YATES, Saul
b. Liverpool, 1791–1867
1847; Free.
Married; Solicitor; 9 children.
Saul was the grandson of Rabbi Benjamin Ben Eliyakim Goetz of Strelizt. His father was sometimes referred to as ‘the first rabbi of Liverpool’ and earned his living as a seal engraver and was the city's ‘Jews’ High Priest’. Saul married Sarah Isaacs in London and their daughter Emily was born in London in 1840. The family is thought to have arrived in Australia around 1847. They settled in Goulburn. Saul Yates died in Goulburn 6 July 1867. Sarah died 1 August 1872 in Auckland. They had nine children: Alfred (1825), Julia and Samuel (1829), Rebecca and Edward (1833), Flora (1836), Leopold (1837), Emily (1840) and Benjamin (1843).
Saul Yates ‘late of London; solicitor’ was buried in the Goulburn Jewish Cemetery on 7 June 1860. Saul and Sarah's daughter, Emily, married Jacob Alexander (q.v.) of Goulburn. A son, Leopold, served as police magistrate in Yass and in 1860 presided at the opening of the Yass Court House. Leopold was appointed senior magistrate in Armidale, New South Wales in 1882.
YOULET, Abraham (Youler)
b. London, 1770–1842
Royal Admiral, 1792; Convict; Sentenced to 7 years, Old Bailey, 1791.
Single; Porter.
Abraham Youlet, aged twenty-one, was indicted at the Old Bailey for having stolen 149 pairs of stockings, silk cotton valued at £3 3s 6d, cotton night caps valued at twelve shillings and 12 000 pins, the goods of Thomas Flint. The goods were in a bag carried on the head of a boy servant. Youlet picked up the bag when it was dropped. The boy had been distracted because he was watching a public execution of eight prisoners outside the Old Bailey. Youlet produced character evidence from Isaac Phillips, who said that Youlet was his porter and was ‘very honest’. Solomon Moses and John Tanner also appeared as character witnesses.

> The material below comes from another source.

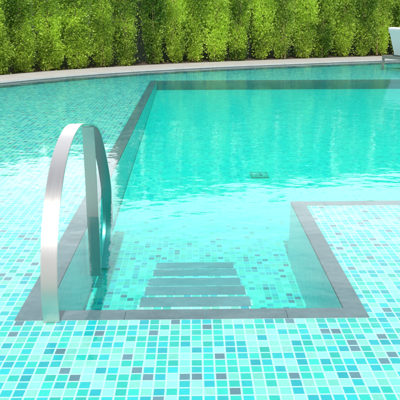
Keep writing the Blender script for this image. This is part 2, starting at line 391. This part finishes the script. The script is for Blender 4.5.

A letter written aboard the Royal Admiral at Cape of Good Hope dated 19 August 1792 by James Lacey tells the story of
a Jew convict, who from his former bad conduct to his associates, met with continued taunts, and not having any other mode of revenge, informed Cap'n Bond that there had a plan been concerted on board of the hulks for the convicts to gain possession of the vessel, and in consequence eight men intirely [sic] innocent of that crime suffered a very severe punishment, but in a very short time he was detected, through the penetration of Mr Thompson, who fills the joint offices of gunner and inspector of the convicts, and in him the Jew underwent a descriptive in itself very severe, yet not anyways adequate to his deserts. The Jew had formerly been admitted on evidence, and on his depositions, several were transported, whom his dread of meeting in the settlement, as is supposed, and the aforementioned desire of revenge, actuated him to make the report of a fictitious meeting.
Youlet settled on the Hawkesbury, having arrived in New South Wales on 7 October 1792. On 15 April 1803 the Colonial Secretary included his name on the list of grants and leases registered by the administration and this registration was repeated on 6 September 1809. Youlet signed a petition to Governor Bligh. In the Bigge Appendix, ‘Youler’ was mentioned as being owed £72 1s 8d by the officers and settlers. On the map of the old Jewish Cemetery at Devonshire Street, which is held at Sydney's Great Synagogue, there is a note about Youlet's grave: ‘Abraham Youel [sic], brother to Levey, Navy Agent Mount Terrace, London. Arrived Sydney by the Second Fleet and lived to upwards of ninety years of age. Died 2 August 1842’.
OBSP, 1791, no. 293, p. 435f.; HRNSW, vol. 2, p. 479f.; 9/2731, pp. 128, 188; Bigge Appendix, BT Box 12, p. 58.
YOUNG, George
Free; Tailor.
On 16 January 1845 George Young advertised that he was the agent for the intercolonial ship the Dorset. On 13 October 1847 ‘Young and Abrahams, Milliners and Dress Makers’, advertised that they were in business opposite Mr William Samson's Auction Mart in Rundle Street.
South Australian Gazette and Colonial Register, 16 January 1845, 13 October 1847.